The Carmichael Show Season 1 Episodes 1 & 2 Review: “Pilot”/”Protest”

The Carmichael Show

The Carmichael Show is a comedy that works forwards and backwards, trying to fit a series of progressive views about race and society into the package of a traditional sitcom in an attempt to amalgam-ize Carmichael’s very specific brand of comedy with something more akin to the second coming of The Jeffersons, with its broad archetypal characters and overzealous studio audience. One of the weirder mixes of humor and thought-provoking conversation in recent memory, The Carmichael Show is almost weird enough to work… almost.

What I can appreciate about The Carmichael Show is how it neither adjusts nor forgives the traditional setup for a multi-camera “family friendly” comedy. Characters are tasked with engaging audiences with interesting ideas utilizing the stereotypical nature of the format, rather than railing against it to take a stance. Jerrod’s parents are the prime example of this: his mother is a raging Catholic and his father is a regressive, borderline racist conservative, something that Carmichael doesn’t shy away from. In the pilot, Jerrod is trying to distract his parents from learning him and his girlfriend Maxine have moved in together. To do so, he neatly aligns his parents values against each other, in the process helping them realize how ridiculous their thought processes are.

Their conversation turns to voting habits, where Jerrod’s father admits he voted for Bush, which is just something “we don’t do,” especially when considering he’s deciding how to vote based on who gets him the biggest stimulus check. Then Carmichael exacerbates the issue, pointing out that Obama has affected children’s ability to pray in schools, and for a moment, “Pilot” broaches an idea much stronger than jokes about him singing Taylor Swift in his apartment, or the myriad of “marriage sucks!” jokes we get from Jerrod’s brother Bobby, currently divorcing the woman he appears in every single scene with. It begins to explore the various dichotomies between generations, and how that’s affected our conversations about politics, race, religion, and anything else not related to The Walking Dead‘s season finale or which Kardashian breathed the loudest.

Being a first episode, “Pilot” slowly backs away from this conflict to be a little more heartwarming, and then “Protest” kicks in, and the true potential of The Carmichael Show is seen. On Jerrod’s birthday, an unarmed teenager gets shot in his town, sending Cynthia and Maxine into a protesting fever. Meanwhile, Jerrod is just mad everyone forgets about his birthday because somebody got killed. The dark irony in that premise alone is enough for most shows to carry 22 minutes with, but Protest” takes it a step farther when it discusses the changes in what it means to “protest” (food trucks? Beats music players and DJ’s?) and whether protesting is something that actually catalyzes change anymore (as Carmichael notes, George Zimmerman is free to go to Dave and Buster’s or run alongside Donald Trump for president, if he so chooses).

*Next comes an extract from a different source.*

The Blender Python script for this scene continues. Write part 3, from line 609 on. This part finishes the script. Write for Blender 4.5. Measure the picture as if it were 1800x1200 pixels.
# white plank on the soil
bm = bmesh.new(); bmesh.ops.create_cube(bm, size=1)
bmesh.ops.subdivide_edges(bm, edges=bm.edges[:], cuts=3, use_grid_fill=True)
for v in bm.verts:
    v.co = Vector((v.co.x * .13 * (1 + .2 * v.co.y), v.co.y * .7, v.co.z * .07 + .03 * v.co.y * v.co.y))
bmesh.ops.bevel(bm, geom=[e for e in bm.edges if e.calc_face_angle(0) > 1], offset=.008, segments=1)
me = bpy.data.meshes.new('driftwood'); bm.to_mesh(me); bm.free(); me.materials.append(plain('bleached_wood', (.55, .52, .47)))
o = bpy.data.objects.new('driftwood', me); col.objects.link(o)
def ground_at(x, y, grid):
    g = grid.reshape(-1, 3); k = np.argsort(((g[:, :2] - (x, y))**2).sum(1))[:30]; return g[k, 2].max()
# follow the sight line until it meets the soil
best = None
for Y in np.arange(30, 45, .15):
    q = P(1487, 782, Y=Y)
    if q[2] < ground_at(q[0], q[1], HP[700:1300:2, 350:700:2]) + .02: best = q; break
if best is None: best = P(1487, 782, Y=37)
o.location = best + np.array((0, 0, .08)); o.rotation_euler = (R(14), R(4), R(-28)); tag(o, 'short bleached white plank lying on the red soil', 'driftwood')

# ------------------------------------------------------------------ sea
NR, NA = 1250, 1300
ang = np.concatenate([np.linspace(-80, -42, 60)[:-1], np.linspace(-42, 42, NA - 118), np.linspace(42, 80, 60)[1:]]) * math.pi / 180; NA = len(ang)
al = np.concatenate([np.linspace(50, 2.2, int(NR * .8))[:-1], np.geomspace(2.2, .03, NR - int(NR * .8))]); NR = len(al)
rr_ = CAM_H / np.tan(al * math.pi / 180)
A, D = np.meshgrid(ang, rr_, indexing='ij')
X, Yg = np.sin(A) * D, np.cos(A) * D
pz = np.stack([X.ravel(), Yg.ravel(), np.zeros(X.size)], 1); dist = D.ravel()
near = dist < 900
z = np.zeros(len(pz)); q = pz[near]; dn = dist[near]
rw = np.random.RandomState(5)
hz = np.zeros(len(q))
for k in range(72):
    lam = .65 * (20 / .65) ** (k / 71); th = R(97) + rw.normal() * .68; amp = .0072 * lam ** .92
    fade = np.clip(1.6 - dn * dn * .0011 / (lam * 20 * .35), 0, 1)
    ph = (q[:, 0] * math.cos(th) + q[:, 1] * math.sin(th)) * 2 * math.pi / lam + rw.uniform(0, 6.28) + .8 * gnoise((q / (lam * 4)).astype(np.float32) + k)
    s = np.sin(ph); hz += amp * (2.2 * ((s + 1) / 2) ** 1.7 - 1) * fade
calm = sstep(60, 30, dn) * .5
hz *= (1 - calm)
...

At this point, The Carmichael Show is reaching for conversations no sitcom even tries to brush up against, which it continues when Jerrod’s father begins to profile him in the living room, pointing out that nobody is completely innocent when it comes to stereotyping. And maybe that’s part of the larger problem as a whole, where we’re all willing to put others in such a pre-defined box that we lose any sense of their individuality, in turn losing respect for them as fellow human beings.

That perpetuation is really the focal point of “Protest” – and it’s there, not in the episode’s tacky comedy. Nekeisha comes in with a brand-new TV she loots during the riots, and Cynthia falls into every “loud, large religious black mother” stereotype one could imagine. But in a way, it’s exactly what The Carmichael Show is trying to engage its audience with: painting these characters as cartoonish, archetypal people prevents a lot of what they have to say from taking hold. When it does, it really stands out, because it clearly delineates from the normal ryhthms and behaviors of a sitcom centered on a black family (including phrases like “riblidges”), and speaks to something deeper.

“Protest” is mostly able to navigate these difficult seas with a strong hand. However, its format and concept are almost too dissonant to explore, something that comes across as half-hearted satire when it doesn’t work, and extremely poignant societal observation when it does. The problem is that a lot of this really isn’t all that funny. No matter how The Carmichael Show tries to present its views, arguments, and observations, the genuine of lack of humor – or at least, humor that is played for straight humor, rather than winking at cultural fall backs inherent in the genre – is probably the show’s damning stroke (that being said, it’s light years funnier than its desperate predecessor, Mr. Robinson), dooming it to its summer burn off status, and denying its audience and creative minds the opportunity to see where this premise and style could take them. It’s a shame, because there’s something to the first two episodes of The Carmichael Show – just don’t hold your breath hoping NBC lets them figure out those moments of great potential.